Look below. Copy each line that has "this" in it.

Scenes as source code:
***

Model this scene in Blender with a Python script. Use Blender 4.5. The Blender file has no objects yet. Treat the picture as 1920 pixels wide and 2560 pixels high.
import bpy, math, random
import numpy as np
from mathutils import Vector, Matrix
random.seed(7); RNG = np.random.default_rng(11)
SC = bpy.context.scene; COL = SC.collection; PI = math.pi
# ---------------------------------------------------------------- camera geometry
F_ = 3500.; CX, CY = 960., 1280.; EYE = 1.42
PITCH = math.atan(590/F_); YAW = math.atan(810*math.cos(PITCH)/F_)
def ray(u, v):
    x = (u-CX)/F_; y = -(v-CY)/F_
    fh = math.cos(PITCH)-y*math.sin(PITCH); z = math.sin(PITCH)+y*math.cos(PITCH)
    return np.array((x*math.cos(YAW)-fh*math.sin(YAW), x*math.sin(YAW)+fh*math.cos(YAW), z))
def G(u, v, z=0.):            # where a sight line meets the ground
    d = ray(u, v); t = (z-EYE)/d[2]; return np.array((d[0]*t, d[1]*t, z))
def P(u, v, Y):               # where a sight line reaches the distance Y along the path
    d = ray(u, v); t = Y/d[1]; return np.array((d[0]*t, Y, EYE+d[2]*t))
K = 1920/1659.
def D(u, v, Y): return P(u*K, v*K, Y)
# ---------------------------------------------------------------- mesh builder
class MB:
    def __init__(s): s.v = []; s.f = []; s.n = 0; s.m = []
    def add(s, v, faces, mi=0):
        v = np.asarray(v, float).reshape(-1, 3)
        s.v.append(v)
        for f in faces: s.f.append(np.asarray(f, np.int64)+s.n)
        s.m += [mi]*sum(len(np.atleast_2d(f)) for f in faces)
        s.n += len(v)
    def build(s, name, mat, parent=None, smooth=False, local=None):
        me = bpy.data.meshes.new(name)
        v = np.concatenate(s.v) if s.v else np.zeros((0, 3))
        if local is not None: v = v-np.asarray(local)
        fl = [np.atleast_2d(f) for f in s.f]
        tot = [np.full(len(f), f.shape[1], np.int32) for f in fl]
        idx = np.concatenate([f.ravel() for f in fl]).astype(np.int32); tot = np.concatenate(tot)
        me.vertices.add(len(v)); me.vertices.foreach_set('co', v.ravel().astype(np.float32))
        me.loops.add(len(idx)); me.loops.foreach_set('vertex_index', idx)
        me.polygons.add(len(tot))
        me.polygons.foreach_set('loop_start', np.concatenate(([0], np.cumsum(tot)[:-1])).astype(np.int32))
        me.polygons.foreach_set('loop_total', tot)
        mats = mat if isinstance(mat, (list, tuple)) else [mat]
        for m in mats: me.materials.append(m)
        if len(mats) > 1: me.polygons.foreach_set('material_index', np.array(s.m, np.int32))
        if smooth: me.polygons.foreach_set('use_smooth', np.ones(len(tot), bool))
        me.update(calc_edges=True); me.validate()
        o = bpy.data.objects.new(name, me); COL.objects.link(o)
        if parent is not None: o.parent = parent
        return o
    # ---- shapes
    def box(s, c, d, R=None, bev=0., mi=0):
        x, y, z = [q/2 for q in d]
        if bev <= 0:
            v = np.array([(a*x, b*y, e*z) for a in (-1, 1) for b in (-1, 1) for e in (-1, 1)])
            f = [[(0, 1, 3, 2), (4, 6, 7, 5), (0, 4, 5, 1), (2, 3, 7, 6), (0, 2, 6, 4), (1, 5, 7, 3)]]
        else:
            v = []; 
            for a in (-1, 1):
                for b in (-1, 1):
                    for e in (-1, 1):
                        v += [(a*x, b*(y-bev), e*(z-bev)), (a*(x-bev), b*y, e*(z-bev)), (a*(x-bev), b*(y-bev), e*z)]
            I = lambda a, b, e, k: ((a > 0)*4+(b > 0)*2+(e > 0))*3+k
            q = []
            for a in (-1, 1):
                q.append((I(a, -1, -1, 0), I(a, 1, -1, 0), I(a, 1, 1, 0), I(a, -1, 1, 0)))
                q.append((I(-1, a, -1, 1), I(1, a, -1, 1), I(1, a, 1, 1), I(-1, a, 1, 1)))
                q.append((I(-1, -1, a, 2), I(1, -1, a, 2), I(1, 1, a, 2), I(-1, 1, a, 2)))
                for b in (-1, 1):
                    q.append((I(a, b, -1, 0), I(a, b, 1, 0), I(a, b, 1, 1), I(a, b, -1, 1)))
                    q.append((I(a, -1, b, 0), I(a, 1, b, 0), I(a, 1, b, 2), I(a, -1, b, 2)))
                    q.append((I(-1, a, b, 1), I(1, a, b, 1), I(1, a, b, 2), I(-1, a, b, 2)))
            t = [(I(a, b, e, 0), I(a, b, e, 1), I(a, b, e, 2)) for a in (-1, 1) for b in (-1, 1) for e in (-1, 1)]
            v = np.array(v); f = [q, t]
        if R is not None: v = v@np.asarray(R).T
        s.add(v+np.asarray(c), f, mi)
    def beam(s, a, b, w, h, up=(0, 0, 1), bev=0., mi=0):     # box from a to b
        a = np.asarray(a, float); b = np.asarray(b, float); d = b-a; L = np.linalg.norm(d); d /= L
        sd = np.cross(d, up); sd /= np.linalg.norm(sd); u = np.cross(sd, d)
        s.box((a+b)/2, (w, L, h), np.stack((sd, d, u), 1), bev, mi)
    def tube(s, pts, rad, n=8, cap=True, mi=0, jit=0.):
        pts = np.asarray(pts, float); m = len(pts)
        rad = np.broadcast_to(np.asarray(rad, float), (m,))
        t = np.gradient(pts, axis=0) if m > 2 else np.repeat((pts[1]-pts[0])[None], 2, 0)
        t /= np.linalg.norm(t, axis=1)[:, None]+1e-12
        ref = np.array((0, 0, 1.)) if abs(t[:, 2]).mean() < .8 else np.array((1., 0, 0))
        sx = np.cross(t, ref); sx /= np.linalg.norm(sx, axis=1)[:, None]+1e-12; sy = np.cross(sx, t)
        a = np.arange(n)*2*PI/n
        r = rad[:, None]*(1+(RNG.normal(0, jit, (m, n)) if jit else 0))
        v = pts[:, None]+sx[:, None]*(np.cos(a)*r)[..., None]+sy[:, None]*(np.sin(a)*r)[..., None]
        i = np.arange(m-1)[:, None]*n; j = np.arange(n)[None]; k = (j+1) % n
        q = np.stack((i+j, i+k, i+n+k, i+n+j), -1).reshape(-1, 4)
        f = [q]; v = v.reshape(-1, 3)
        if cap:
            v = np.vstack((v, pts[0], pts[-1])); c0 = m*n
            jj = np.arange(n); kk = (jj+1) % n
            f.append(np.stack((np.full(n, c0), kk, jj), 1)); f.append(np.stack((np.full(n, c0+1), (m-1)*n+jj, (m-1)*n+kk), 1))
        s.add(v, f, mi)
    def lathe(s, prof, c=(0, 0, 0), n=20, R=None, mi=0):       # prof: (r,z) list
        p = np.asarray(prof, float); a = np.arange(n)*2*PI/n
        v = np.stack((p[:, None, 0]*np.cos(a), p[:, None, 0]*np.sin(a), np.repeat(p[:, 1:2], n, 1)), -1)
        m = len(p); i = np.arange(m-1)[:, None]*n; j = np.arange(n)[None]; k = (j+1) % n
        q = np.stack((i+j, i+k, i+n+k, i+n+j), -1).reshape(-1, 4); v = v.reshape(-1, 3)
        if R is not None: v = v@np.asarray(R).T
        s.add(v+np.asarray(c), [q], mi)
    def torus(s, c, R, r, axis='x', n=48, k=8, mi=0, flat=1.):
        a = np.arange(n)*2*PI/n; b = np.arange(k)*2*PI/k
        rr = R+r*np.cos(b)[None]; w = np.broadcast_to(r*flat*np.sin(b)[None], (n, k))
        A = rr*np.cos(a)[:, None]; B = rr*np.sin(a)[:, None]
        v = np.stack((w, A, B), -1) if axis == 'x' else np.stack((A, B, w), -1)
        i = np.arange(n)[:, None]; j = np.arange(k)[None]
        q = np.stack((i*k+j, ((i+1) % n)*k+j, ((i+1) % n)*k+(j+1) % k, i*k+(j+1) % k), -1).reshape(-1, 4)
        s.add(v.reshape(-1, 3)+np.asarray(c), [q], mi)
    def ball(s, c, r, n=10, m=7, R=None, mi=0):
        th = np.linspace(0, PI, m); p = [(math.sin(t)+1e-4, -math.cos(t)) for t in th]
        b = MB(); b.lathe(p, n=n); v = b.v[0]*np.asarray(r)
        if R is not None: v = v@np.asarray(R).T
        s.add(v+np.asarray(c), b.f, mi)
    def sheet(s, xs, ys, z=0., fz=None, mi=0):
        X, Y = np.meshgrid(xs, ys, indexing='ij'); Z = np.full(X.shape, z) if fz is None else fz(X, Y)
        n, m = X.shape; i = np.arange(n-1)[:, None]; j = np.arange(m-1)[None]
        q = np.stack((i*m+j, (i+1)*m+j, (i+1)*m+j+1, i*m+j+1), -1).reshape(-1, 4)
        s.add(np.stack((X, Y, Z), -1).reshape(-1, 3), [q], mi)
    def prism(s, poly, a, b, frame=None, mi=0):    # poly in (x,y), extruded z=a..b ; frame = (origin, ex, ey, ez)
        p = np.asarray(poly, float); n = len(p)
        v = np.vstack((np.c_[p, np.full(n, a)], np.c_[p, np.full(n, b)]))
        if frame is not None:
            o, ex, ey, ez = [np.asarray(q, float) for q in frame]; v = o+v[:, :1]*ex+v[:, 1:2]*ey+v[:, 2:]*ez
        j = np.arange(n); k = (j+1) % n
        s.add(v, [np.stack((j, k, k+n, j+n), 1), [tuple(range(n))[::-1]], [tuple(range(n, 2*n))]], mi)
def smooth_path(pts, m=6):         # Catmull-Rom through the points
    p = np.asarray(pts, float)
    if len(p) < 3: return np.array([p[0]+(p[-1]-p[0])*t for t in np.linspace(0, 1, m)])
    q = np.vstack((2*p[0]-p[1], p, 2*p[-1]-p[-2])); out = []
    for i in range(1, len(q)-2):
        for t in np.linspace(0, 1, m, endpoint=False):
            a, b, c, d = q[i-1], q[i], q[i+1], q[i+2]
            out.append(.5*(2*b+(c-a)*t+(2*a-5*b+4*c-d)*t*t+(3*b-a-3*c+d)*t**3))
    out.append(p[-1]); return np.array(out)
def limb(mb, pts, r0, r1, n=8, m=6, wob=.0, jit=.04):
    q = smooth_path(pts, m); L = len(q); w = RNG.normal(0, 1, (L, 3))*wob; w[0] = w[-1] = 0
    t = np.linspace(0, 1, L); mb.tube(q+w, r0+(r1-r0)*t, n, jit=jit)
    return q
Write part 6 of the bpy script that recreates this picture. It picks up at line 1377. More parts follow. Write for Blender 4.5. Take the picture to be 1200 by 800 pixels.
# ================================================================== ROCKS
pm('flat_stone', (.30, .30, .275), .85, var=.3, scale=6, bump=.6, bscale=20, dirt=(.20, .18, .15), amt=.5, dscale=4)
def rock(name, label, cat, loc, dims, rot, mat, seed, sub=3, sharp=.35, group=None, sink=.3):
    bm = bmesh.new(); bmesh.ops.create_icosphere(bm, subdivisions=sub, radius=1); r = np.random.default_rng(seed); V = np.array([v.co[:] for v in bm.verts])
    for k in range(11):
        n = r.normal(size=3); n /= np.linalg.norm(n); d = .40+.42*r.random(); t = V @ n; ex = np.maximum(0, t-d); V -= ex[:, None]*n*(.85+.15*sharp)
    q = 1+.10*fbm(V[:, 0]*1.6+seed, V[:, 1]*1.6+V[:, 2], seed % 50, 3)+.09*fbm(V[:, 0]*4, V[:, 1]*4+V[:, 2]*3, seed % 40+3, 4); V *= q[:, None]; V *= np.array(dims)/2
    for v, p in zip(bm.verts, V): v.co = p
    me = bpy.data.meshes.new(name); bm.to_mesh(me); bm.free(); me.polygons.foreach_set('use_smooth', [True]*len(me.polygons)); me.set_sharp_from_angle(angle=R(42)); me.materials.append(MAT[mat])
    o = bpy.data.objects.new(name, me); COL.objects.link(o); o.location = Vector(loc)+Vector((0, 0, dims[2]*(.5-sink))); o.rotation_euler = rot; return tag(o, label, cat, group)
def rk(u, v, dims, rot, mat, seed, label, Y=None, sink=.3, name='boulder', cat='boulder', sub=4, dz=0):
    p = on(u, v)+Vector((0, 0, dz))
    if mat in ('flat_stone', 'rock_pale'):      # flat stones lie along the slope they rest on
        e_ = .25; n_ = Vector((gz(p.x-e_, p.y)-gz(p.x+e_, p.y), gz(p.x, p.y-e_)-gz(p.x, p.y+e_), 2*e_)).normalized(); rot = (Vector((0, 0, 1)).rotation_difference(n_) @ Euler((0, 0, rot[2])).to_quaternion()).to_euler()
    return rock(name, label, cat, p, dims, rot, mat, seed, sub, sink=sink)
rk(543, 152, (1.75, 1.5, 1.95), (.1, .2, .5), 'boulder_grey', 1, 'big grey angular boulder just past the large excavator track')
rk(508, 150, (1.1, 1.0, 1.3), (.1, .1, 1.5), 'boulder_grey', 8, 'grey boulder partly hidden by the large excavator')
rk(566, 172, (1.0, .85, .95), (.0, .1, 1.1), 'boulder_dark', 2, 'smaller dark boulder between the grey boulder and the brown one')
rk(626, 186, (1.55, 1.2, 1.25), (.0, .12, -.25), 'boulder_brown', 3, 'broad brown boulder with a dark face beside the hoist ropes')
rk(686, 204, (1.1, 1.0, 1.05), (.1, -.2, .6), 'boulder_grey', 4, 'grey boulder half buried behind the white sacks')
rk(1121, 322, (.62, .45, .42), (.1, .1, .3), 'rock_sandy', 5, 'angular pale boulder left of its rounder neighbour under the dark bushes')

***

● **Solution**:
Model this scene in Blender with a Python script. Use Blender 4.5. The Blender file has no objects yet. Treat the picture as 1920 pixels wide and 2560 pixels high.
Write part 6 of the bpy script that recreates this picture. It picks up at line 1377. More parts follow. Write for Blender 4.5. Take the picture to be 1200 by 800 pixels.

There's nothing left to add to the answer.